Dublin-based Philips, who previously ran Morrisons supermarket in the UK, declined to name the retailer but said it’s clear there’s “real pressure in the supply chain".

A record spike in food prices at a time when Britons’ incomes are falling in real terms means supermarkets have to fight hard to keep prices down or risk losing market share to cheaper rivals.

Grocers are now demanding more detail from food producers to justify why their prices are rising and suppliers are trying to push through multiple pricing requests a year, up from one annual round before the cost-of-living crisis, Bloomberg stated, adding that the pressure is only likely to continue this year.

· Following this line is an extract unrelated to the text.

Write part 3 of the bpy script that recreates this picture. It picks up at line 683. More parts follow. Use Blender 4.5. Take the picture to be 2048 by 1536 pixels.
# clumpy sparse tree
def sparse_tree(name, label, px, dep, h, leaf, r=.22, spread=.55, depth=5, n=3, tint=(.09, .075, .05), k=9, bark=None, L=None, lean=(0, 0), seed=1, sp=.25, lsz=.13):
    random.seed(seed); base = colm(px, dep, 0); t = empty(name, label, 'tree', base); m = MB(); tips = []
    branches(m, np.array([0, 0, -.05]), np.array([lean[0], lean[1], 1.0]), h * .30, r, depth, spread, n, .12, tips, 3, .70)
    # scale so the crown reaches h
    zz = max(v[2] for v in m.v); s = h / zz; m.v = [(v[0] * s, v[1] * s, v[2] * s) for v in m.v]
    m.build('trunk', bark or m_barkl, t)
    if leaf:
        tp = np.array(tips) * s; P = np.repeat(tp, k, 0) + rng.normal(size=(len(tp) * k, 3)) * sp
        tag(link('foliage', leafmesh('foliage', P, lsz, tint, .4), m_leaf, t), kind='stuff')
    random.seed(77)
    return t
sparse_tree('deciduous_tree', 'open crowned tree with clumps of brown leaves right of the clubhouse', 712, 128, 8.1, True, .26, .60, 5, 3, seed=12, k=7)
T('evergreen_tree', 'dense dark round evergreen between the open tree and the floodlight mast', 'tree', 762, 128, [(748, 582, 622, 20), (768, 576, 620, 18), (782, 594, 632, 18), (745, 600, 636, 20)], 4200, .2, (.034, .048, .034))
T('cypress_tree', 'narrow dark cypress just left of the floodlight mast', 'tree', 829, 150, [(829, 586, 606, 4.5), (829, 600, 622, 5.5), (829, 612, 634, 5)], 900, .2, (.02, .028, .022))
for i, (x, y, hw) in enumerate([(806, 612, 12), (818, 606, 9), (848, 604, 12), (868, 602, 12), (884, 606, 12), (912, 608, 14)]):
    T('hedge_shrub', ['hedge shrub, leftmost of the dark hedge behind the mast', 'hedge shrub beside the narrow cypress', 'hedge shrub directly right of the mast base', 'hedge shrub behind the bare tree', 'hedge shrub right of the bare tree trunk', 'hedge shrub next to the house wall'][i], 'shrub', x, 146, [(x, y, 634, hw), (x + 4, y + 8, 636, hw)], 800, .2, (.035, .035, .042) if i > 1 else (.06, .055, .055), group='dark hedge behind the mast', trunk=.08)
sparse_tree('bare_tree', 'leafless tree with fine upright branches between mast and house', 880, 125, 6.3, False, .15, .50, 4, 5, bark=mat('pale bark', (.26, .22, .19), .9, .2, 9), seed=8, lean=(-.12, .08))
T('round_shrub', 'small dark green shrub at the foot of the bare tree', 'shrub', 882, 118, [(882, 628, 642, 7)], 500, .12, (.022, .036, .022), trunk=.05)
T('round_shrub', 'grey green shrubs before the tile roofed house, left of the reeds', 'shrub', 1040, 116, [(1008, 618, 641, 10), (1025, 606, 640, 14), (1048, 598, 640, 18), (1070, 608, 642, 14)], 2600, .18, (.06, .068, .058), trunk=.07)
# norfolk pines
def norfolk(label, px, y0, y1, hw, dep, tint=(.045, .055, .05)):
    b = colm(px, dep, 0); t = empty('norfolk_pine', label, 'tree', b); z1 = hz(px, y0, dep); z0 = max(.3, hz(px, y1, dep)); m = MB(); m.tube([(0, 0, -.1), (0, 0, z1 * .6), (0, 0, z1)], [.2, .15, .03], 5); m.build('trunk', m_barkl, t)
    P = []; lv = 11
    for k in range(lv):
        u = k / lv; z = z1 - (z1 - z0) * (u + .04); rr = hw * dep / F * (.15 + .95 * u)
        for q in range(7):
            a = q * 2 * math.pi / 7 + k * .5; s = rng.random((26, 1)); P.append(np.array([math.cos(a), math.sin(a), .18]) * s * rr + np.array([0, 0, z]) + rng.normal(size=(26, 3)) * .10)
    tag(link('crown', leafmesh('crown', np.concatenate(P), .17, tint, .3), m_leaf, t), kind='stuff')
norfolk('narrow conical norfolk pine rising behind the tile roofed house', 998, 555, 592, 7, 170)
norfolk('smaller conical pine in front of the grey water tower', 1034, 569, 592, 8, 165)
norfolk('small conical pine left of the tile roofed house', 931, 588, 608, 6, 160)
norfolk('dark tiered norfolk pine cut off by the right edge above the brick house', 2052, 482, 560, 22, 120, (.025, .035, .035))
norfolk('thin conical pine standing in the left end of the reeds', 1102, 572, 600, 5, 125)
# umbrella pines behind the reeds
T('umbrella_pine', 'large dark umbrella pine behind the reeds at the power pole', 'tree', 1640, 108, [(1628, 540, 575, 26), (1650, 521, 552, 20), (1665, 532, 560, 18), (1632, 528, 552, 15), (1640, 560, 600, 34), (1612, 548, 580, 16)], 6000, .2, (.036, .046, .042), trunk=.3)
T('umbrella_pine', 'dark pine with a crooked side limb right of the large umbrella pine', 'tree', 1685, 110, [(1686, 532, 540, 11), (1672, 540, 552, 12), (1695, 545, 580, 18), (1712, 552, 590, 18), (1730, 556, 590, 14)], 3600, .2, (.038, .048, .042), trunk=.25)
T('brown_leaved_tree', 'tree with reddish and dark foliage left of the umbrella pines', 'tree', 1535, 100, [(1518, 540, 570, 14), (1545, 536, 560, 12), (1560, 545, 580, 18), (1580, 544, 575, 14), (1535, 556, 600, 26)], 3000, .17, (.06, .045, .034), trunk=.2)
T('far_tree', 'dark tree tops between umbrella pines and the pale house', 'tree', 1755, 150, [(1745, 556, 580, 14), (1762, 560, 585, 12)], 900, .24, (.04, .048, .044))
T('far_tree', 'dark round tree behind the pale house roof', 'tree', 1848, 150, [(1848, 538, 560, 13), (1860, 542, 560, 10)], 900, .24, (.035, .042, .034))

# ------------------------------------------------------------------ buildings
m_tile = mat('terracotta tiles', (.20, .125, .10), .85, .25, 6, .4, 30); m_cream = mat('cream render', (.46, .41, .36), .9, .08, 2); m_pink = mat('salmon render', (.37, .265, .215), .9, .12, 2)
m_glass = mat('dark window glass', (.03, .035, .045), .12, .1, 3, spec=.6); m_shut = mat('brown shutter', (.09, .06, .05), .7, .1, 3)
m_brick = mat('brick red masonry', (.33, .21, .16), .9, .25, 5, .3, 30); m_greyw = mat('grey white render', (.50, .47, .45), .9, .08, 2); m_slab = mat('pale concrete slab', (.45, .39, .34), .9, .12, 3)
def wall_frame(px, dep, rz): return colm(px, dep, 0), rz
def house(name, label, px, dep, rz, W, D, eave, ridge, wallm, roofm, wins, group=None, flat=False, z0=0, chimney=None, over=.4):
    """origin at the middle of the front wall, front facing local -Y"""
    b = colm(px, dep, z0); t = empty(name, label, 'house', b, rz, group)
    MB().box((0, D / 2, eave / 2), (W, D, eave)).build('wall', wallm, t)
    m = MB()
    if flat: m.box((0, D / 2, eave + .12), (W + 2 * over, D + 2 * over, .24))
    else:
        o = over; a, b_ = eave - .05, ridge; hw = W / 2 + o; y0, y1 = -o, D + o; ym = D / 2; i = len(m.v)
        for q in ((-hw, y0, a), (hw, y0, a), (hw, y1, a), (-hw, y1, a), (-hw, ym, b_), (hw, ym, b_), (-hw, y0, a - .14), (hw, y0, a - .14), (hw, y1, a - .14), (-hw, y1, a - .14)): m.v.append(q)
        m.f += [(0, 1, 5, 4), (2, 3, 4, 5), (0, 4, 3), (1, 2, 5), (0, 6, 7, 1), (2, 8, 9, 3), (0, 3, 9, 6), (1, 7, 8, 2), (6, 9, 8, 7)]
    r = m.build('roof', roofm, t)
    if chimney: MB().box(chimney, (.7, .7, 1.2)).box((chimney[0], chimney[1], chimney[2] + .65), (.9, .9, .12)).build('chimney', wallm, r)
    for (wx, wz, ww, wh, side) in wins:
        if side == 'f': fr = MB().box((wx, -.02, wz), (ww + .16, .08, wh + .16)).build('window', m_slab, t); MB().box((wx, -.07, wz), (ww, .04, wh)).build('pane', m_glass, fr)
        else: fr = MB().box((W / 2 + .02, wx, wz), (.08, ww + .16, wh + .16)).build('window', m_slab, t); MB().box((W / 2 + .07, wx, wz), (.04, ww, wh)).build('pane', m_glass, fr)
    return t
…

“We are certainly nowhere close to peak prices,” Unilever Plc Chief Executive Officer Alan Jope said recently at the World Economic Forum in Davos. “The consumer is going to see the cost of food, personal care products, everyday commodities continuing to rise and I think most households, particularly in Europe, are going to feel the squeeze.”

Some of the world’s biggest consumer groups have been warning for some time that rising energy and labor bills mean prices will have to rise further in 2023.

In December food costs in UK stores accelerated by nearly 17 per cent, the quickest pace since records started in 1989, according to the Office for National Statistics. The war in Ukraine has pushed up the price of fertilizer and animal feed as well as energy and that’s meant that suppliers are having to approach the supermarkets far more frequently.

Associated British Foods Plc, whose products include Twinings tea, Kingsmill bread and Silver Spoon sugar, said it’s engaging with supermarkets sometimes two or three times a year on some products as there’s a “huge amount of input cost inflation to recover.”

“Engagement with the supermarkets is way, way higher than it was before,” finance director John Bason told Bloomberg. “Food pricing negotiations with the supermarkets is always a tough commercial discussion.”

Last year Kraft Heinz Co. temporarily stopped supplying ketchup and baked beans to Tesco as disputes over pricing started to escalate. For a spell Mars Inc. also stopped supplying its pet food brands Whiskas and Pedigree to Tesco after a separate tussle over costs.